* _Rows from a dataset_:
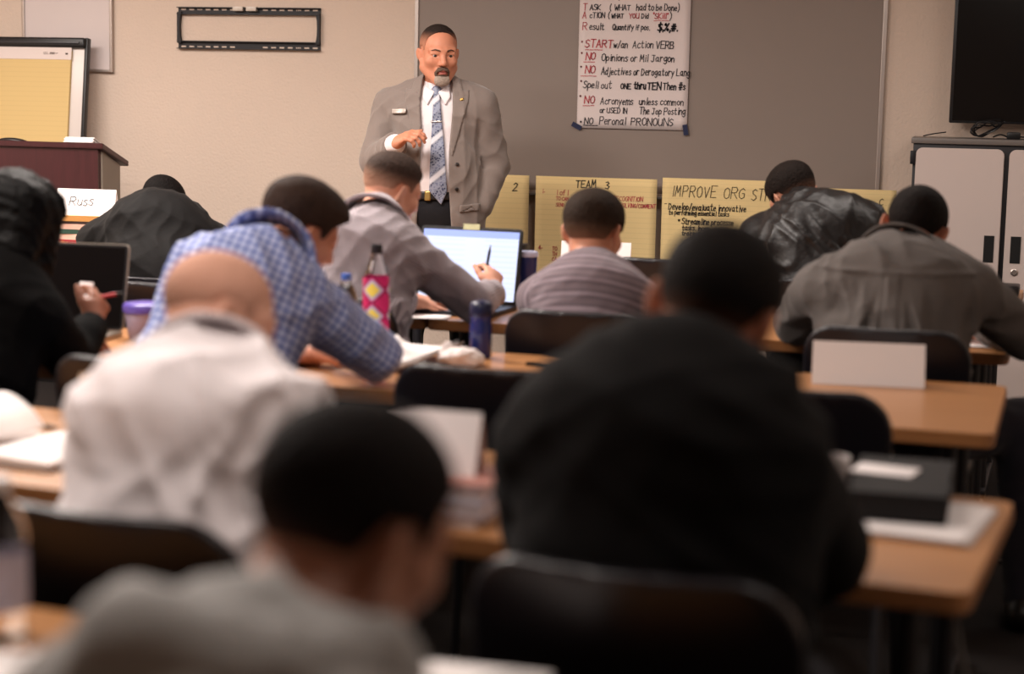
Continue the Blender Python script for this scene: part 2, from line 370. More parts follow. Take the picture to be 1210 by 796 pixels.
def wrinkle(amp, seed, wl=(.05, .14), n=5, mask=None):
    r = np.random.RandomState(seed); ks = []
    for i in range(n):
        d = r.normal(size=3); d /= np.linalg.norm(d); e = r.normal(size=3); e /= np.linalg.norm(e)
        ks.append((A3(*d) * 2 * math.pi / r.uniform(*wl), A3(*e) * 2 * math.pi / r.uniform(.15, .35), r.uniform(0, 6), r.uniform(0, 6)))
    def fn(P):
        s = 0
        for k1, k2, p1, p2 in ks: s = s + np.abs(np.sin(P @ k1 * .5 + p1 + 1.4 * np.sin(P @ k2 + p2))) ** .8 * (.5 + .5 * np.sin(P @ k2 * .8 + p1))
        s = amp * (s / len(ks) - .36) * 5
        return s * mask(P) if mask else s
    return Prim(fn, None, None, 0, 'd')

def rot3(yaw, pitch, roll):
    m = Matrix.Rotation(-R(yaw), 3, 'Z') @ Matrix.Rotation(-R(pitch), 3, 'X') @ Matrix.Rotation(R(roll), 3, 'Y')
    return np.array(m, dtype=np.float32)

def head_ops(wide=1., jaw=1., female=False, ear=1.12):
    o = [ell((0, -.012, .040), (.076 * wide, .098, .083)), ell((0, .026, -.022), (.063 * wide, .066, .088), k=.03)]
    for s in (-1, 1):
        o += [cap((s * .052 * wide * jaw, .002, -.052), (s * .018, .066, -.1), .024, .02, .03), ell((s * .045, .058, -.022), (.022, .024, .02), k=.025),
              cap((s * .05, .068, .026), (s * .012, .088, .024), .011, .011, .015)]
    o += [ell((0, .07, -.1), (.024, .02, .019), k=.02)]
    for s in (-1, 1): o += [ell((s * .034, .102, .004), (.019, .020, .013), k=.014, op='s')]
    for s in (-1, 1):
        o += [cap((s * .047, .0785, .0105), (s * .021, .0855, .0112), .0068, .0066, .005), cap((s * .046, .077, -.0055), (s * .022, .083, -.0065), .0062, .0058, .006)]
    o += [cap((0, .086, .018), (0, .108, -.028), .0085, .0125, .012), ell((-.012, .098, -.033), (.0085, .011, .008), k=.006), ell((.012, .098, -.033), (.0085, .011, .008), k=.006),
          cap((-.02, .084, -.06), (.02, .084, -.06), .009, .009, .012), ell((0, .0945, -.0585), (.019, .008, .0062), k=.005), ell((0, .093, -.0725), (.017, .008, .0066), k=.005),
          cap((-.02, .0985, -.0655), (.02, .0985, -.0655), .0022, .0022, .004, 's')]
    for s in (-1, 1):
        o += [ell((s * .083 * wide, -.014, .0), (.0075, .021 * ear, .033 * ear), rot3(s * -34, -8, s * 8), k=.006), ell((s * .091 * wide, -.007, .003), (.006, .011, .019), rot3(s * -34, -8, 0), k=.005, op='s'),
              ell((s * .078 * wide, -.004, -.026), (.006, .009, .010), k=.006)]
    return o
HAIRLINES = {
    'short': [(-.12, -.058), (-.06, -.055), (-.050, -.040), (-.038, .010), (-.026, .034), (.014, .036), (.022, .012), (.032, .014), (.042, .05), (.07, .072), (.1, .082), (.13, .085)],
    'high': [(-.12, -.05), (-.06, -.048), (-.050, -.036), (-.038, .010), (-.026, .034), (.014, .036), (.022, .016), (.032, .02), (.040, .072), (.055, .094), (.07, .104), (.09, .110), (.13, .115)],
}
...
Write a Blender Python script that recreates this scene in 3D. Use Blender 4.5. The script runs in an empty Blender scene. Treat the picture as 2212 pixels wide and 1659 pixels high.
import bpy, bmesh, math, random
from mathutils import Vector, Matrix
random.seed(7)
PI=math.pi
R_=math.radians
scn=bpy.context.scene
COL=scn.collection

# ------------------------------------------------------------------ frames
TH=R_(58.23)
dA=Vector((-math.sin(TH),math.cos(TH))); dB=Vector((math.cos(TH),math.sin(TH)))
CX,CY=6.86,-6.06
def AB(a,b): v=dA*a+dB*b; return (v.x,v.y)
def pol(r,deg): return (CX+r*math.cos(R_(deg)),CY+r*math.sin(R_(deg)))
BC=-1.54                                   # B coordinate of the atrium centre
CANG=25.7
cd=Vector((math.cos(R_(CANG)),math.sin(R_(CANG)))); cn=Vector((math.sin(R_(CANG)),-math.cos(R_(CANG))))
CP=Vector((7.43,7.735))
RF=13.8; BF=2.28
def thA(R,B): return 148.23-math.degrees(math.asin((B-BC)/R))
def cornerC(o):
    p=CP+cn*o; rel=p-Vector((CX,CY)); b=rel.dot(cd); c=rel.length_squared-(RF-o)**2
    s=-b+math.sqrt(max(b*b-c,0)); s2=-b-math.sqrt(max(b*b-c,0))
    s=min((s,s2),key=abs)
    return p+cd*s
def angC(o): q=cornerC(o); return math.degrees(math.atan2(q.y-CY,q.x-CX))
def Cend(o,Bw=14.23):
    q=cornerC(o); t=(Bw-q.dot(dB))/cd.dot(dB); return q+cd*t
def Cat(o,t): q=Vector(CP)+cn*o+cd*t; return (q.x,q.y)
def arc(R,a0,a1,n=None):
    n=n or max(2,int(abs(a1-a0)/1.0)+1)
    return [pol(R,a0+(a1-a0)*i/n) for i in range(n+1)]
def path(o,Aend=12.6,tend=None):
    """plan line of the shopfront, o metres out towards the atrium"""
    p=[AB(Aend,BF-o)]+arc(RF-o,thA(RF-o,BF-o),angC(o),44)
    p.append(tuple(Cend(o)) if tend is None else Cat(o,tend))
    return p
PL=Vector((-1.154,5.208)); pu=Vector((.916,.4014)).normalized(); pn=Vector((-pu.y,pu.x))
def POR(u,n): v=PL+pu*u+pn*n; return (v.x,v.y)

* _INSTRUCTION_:
Reproduce the lines exactly, from the line that contains "Write a Blender" through the line that contains "COL=scn.collection", and nothing more.

* _PROBLEM SOLUTION_:
Write a Blender Python script that recreates this scene in 3D. Use Blender 4.5. The script runs in an empty Blender scene. Treat the picture as 2212 pixels wide and 1659 pixels high.
import bpy, bmesh, math, random
from mathutils import Vector, Matrix
random.seed(7)
PI=math.pi
R_=math.radians
scn=bpy.context.scene
COL=scn.collection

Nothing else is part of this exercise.